# The task
Copy each line of the entries beneath that contains the word "Treat".

# Raw data
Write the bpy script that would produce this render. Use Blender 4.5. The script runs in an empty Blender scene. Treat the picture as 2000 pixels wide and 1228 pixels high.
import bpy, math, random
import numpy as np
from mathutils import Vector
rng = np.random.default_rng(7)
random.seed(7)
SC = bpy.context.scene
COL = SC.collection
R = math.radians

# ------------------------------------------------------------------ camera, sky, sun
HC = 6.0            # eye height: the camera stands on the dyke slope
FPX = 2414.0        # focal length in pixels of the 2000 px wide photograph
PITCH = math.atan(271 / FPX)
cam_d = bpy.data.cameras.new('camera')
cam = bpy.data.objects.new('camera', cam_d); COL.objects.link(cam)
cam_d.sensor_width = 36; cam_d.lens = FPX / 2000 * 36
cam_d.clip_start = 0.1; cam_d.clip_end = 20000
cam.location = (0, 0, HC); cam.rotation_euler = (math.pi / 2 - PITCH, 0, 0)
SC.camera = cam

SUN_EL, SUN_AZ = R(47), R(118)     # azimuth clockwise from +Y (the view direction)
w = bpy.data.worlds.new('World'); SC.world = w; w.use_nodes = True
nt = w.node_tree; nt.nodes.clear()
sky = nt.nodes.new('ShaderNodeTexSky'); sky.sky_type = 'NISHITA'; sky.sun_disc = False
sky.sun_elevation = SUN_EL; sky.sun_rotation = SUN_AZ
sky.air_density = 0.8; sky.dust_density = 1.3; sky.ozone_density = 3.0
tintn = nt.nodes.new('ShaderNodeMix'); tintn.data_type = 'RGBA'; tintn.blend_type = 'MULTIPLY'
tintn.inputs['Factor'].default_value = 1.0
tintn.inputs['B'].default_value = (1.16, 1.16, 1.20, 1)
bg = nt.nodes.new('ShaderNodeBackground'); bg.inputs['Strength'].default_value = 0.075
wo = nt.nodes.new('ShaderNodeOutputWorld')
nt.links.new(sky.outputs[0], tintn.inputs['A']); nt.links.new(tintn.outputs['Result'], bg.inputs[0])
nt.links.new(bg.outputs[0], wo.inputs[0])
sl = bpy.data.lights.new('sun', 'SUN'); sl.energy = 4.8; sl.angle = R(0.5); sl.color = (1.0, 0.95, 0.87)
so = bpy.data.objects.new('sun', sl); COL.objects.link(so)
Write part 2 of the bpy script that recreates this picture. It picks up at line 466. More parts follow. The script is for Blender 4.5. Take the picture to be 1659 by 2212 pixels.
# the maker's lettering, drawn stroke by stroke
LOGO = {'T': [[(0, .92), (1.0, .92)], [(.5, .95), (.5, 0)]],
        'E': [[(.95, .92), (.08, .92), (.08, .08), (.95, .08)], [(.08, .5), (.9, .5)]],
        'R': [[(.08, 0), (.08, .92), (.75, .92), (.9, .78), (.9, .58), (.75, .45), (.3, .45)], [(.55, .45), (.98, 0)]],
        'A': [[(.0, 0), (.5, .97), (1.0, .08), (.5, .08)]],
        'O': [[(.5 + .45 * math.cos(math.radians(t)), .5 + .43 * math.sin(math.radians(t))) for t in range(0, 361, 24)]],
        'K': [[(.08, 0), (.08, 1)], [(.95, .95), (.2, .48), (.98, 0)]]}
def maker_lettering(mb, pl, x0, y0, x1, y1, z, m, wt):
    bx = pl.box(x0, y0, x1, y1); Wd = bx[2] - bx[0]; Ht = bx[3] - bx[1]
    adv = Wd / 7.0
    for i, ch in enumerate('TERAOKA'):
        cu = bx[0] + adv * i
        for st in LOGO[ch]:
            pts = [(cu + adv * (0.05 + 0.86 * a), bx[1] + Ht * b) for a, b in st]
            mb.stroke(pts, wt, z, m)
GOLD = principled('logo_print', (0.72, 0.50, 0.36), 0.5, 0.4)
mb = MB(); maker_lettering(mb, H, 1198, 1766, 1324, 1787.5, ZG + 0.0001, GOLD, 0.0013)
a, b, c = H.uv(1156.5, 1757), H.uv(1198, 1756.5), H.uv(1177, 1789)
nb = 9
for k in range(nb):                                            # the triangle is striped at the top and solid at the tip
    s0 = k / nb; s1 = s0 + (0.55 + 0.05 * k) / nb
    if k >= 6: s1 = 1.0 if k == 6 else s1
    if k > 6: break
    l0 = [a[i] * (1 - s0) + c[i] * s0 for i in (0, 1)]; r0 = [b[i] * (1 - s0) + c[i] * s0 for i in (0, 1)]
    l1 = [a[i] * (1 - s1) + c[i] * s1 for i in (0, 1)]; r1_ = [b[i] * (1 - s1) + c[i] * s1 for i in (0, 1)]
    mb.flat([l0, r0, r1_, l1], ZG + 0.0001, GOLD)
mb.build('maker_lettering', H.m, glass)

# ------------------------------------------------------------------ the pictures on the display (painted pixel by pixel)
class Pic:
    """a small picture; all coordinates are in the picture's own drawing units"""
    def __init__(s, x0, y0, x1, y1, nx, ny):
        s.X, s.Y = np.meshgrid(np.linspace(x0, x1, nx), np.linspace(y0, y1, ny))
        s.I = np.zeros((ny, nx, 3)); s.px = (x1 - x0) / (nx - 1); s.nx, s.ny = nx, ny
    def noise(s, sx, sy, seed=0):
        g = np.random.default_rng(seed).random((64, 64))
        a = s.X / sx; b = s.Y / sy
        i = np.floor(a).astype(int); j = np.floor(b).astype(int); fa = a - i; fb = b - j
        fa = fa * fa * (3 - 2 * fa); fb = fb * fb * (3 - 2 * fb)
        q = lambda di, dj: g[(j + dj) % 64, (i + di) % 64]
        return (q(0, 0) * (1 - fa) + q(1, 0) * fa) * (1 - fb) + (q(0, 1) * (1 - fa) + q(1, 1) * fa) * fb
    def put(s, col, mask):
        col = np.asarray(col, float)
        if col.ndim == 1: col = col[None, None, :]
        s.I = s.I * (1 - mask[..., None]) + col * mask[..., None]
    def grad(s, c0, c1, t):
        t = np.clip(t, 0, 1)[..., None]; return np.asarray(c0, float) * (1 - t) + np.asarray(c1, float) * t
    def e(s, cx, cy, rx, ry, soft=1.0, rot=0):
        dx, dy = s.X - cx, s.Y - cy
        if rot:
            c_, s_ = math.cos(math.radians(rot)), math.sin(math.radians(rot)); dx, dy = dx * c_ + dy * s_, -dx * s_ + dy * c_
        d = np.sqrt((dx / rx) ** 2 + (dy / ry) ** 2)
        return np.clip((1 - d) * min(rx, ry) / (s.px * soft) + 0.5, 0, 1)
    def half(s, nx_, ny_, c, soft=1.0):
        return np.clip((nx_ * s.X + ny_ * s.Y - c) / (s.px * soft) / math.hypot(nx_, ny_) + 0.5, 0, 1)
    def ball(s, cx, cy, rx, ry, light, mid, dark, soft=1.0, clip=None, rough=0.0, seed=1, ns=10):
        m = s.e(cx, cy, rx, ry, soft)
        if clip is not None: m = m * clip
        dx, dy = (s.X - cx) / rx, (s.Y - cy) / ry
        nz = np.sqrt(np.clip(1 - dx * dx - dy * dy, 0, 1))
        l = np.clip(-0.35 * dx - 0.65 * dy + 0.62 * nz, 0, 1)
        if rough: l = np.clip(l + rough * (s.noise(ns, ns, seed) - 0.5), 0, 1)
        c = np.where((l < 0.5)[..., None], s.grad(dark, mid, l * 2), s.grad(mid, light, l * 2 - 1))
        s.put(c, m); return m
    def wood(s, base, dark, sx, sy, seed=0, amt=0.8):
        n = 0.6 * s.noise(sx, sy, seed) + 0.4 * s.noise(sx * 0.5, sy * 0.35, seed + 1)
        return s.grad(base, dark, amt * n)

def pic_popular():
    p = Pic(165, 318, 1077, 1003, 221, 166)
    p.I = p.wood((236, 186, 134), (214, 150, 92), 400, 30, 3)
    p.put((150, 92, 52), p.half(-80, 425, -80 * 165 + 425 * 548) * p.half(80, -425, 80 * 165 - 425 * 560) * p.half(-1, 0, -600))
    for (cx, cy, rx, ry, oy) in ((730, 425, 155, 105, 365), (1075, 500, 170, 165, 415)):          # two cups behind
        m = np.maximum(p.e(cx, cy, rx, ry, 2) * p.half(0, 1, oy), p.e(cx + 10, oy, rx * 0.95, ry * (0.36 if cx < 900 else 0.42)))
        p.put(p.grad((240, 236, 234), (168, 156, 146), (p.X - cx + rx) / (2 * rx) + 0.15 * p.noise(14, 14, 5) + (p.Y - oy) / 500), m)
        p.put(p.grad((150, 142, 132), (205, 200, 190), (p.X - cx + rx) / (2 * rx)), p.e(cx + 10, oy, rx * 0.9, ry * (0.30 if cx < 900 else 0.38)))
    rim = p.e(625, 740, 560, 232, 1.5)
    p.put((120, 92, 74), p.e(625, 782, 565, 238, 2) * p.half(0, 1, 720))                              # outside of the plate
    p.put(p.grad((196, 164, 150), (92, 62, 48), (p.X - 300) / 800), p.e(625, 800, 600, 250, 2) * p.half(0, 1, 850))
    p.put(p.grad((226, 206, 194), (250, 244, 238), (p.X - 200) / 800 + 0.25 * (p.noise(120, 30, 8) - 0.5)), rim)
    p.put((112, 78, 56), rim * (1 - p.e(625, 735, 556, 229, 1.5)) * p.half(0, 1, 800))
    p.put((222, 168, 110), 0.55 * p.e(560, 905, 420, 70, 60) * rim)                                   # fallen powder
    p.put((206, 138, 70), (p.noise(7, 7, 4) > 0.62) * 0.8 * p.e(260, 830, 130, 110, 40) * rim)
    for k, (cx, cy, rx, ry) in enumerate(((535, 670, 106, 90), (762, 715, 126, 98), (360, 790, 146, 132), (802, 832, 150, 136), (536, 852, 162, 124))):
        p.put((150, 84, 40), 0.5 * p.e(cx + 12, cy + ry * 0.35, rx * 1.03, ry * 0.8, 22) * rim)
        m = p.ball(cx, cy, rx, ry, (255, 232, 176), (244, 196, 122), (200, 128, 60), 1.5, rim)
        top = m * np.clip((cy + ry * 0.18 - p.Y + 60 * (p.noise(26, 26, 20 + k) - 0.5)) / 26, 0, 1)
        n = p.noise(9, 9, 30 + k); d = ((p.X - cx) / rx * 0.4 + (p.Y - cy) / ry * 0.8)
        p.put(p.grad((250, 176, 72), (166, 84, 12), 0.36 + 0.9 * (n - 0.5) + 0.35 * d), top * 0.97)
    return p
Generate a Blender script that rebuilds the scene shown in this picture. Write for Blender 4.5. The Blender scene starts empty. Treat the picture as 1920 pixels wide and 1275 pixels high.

# Task output
Write the bpy script that would produce this render. Use Blender 4.5. The script runs in an empty Blender scene. Treat the picture as 2000 pixels wide and 1228 pixels high.
Generate a Blender script that rebuilds the scene shown in this picture. Write for Blender 4.5. The Blender scene starts empty. Treat the picture as 1920 pixels wide and 1275 pixels high.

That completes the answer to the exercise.